Jovem em medida socioeducativa lança livro de receitas na Bahia: 'educação como agente de transformação'

Jovem em medida socioeducativa lança livro de receitas na Bahia: 'educação como agente de transformação'

 

Um jovem em medida socioeducativa na Fundação da Criança e do Adolescente (Fundac), em Salvador, lançou, nesta semana, um livro de receitas. Identificado pelas siglas W.V., o aluno da Escola Municipal Yves de Roussan, que fica dentro da unidade da Fundac, em Salvador, colocou na obra o seu interesse pela cozinha, alinhando a isso, a dedicação aos estudos para seguir um novo caminho.
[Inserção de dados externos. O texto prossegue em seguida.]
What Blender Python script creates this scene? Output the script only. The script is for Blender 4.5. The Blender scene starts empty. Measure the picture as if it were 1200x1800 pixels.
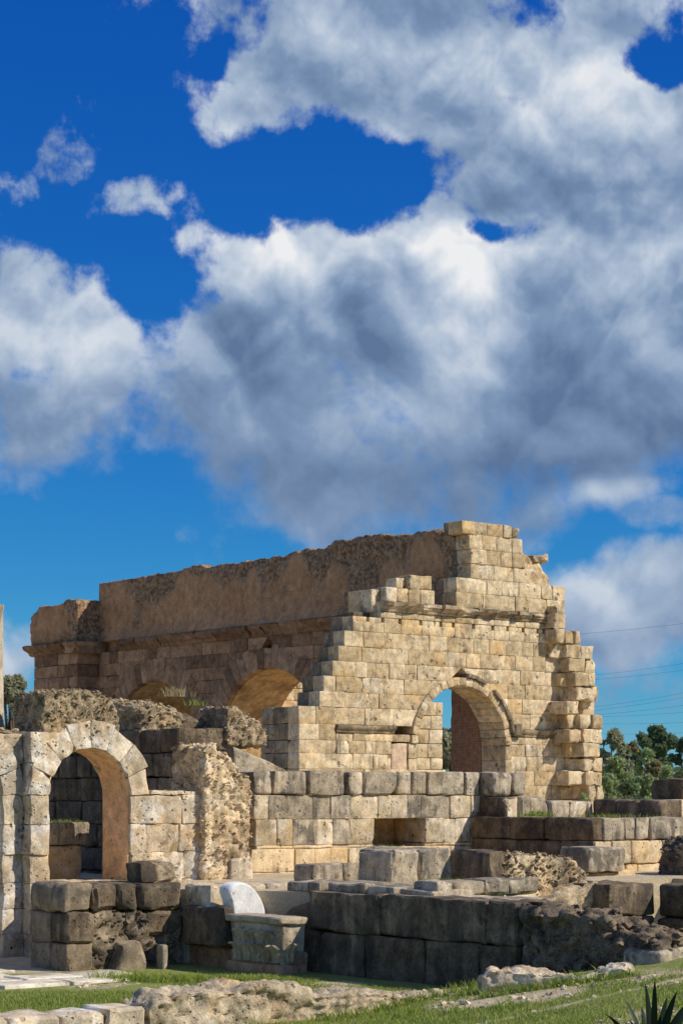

Intitulada ‘Merendando com W.’, a obra reúne 13 receitas diferentes, que surgiram depois que o jovem participou de uma oficina profissionalizante de padaria. O resultado foi tão positivo que a escola se envolveu no projeto diagramando, revisando e publicando.

 


Em conversa ao g1, a diretora adjunta da Fundac, Fabiana Burity, e a diretora da Escola Municipal Yves de Roussan, Ivete de Araújo, contaram como foi o processo de criação do livro.

De acordo com a gestora da Fundac, o livro foi um projeto em conjunto, que envolveu muitos profissionais. Quando o jovem chegou à instituição, foi realizado um diagnóstico o qual concluiu que, apesar da idade, ele tinha um processo de alfabetização precário, com dificuldades para ler, escrever, além de outros fundamentos escolares.

Durante a prática de conhecimento das oficinas profissionalizantes, o autor do livro mostrou interesse em trabalhar com padaria, e a partir disso o processo foi tomando forma.

    ''O processo da criação do livro se deu a partir de um diagnóstico que fizemos aqui. Nas unidades oferecemos atividades profissionalizantes, uma das profissões que ele sinalizou foi a padaria. Então ele foi inserido na oficina de padaria, e a partir daí começou a sentir mais necessidade na questão da escolarização''

A equipe da unidade, juntamente com a equipe da escola, desenvolveu o projeto para que ele criasse um livro de receitas, como forma de estimular o processo educacional do aluno.

    "O projeto é para o plano individual de meta dele".

A diretora da escola, Ivete de Araújo, relata que no início, o livro seria um projeto exclusivamente pedagógico, que teve início em setembro de 2021, após um atividade de português, quando a escola produziu um outro livro também de receitas, com a participação de diversos jovens em medida socioeducativa. Durante essa produção, W.V. se destacou.

No final de novembro de 2021, a professora de português sugeriu que W.C. escrevesse suas próprias receitas, e foi então que a produção do resultado lançado neste ano, se iniciou. Um dos professores do aluno, com conhecimento de computação gráfica e design, se uniu na produção da obra, juntamente com o autor, dando uma forma especial ao livro.

    "Não iria ser um livro impresso, seria em uma impressora comum, mas usamos a parceria com a secretaria municipal de educação e eles imprimiram 50 exemplares na gráfica".

Inicialmente, a tiragem foi pequena, destinada somente aos professores e para a biblioteca da escola. Mas, o projeto cresceu, e se tornou ainda mais importante. O jovem participou de todos os processos de confecção, desde a escolha das imagens, modificações das receitas e a escrita.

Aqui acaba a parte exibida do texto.